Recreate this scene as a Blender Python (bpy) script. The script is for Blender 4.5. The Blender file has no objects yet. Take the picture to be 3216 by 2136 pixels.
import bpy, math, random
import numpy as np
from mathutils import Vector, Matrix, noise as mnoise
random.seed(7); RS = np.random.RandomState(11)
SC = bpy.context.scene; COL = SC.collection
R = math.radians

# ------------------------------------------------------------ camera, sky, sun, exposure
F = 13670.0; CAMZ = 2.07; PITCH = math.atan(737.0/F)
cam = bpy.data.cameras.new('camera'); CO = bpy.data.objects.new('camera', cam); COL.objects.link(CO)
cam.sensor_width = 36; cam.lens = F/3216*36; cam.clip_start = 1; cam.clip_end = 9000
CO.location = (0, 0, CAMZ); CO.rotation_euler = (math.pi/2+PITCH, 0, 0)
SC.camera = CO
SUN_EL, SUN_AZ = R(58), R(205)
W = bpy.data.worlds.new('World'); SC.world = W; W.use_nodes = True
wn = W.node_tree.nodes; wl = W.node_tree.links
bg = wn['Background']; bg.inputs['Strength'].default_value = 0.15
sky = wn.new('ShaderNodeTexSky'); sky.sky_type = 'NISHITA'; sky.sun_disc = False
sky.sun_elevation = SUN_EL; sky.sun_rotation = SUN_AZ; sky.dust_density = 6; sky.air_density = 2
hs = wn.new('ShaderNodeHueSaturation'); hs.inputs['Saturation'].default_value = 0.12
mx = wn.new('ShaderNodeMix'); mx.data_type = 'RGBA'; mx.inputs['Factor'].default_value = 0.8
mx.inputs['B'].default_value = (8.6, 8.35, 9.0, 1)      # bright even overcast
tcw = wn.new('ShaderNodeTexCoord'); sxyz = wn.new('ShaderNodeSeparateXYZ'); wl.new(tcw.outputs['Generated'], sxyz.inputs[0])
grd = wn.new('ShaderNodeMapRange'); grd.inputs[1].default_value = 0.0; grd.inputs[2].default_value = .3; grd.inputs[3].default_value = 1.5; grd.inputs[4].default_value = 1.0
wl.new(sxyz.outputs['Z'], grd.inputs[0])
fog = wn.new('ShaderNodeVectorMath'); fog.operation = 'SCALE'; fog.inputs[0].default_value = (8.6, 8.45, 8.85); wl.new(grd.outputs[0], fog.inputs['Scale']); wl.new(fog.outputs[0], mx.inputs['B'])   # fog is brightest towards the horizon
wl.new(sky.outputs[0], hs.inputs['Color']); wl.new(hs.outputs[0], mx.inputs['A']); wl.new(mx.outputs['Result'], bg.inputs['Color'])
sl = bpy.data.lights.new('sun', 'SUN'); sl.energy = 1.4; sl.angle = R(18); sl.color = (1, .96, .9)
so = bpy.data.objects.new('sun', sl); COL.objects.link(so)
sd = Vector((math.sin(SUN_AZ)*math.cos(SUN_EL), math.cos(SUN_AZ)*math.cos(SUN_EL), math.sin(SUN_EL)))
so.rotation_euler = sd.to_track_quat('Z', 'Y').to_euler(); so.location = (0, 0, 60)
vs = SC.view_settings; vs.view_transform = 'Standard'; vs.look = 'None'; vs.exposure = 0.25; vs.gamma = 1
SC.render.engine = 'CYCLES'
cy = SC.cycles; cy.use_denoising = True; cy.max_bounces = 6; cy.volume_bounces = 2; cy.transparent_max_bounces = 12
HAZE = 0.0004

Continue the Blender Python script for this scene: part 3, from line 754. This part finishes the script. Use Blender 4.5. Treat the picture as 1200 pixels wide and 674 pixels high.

## Given task
Quote all the records. Keep every word exact.

## Written answer
Recreate this scene as a Blender Python (bpy) script. The script is for Blender 4.5. The Blender file has no objects yet. Take the picture to be 3216 by 2136 pixels.
import bpy, math, random
import numpy as np
from mathutils import Vector, Matrix, noise as mnoise
random.seed(7); RS = np.random.RandomState(11)
SC = bpy.context.scene; COL = SC.collection
R = math.radians

# ------------------------------------------------------------ camera, sky, sun, exposure
F = 13670.0; CAMZ = 2.07; PITCH = math.atan(737.0/F)
cam = bpy.data.cameras.new('camera'); CO = bpy.data.objects.new('camera', cam); COL.objects.link(CO)
cam.sensor_width = 36; cam.lens = F/3216*36; cam.clip_start = 1; cam.clip_end = 9000
CO.location = (0, 0, CAMZ); CO.rotation_euler = (math.pi/2+PITCH, 0, 0)
SC.camera = CO
SUN_EL, SUN_AZ = R(58), R(205)
W = bpy.data.worlds.new('World'); SC.world = W; W.use_nodes = True
wn = W.node_tree.nodes; wl = W.node_tree.links
bg = wn['Background']; bg.inputs['Strength'].default_value = 0.15
sky = wn.new('ShaderNodeTexSky'); sky.sky_type = 'NISHITA'; sky.sun_disc = False
sky.sun_elevation = SUN_EL; sky.sun_rotation = SUN_AZ; sky.dust_density = 6; sky.air_density = 2
hs = wn.new('ShaderNodeHueSaturation'); hs.inputs['Saturation'].default_value = 0.12
mx = wn.new('ShaderNodeMix'); mx.data_type = 'RGBA'; mx.inputs['Factor'].default_value = 0.8
mx.inputs['B'].default_value = (8.6, 8.35, 9.0, 1)      # bright even overcast
tcw = wn.new('ShaderNodeTexCoord'); sxyz = wn.new('ShaderNodeSeparateXYZ'); wl.new(tcw.outputs['Generated'], sxyz.inputs[0])
grd = wn.new('ShaderNodeMapRange'); grd.inputs[1].default_value = 0.0; grd.inputs[2].default_value = .3; grd.inputs[3].default_value = 1.5; grd.inputs[4].default_value = 1.0
wl.new(sxyz.outputs['Z'], grd.inputs[0])
fog = wn.new('ShaderNodeVectorMath'); fog.operation = 'SCALE'; fog.inputs[0].default_value = (8.6, 8.45, 8.85); wl.new(grd.outputs[0], fog.inputs['Scale']); wl.new(fog.outputs[0], mx.inputs['B'])   # fog is brightest towards the horizon
wl.new(sky.outputs[0], hs.inputs['Color']); wl.new(hs.outputs[0], mx.inputs['A']); wl.new(mx.outputs['Result'], bg.inputs['Color'])
sl = bpy.data.lights.new('sun', 'SUN'); sl.energy = 1.4; sl.angle = R(18); sl.color = (1, .96, .9)
so = bpy.data.objects.new('sun', sl); COL.objects.link(so)
sd = Vector((math.sin(SUN_AZ)*math.cos(SUN_EL), math.cos(SUN_AZ)*math.cos(SUN_EL), math.sin(SUN_EL)))
so.rotation_euler = sd.to_track_quat('Z', 'Y').to_euler(); so.location = (0, 0, 60)
vs = SC.view_settings; vs.view_transform = 'Standard'; vs.look = 'None'; vs.exposure = 0.25; vs.gamma = 1
SC.render.engine = 'CYCLES'
cy = SC.cycles; cy.use_denoising = True; cy.max_bounces = 6; cy.volume_bounces = 2; cy.transparent_max_bounces = 12
HAZE = 0.0004

Continue the Blender Python script for this scene: part 3, from line 754. This part finishes the script. Use Blender 4.5. Treat the picture as 1200 pixels wide and 674 pixels high.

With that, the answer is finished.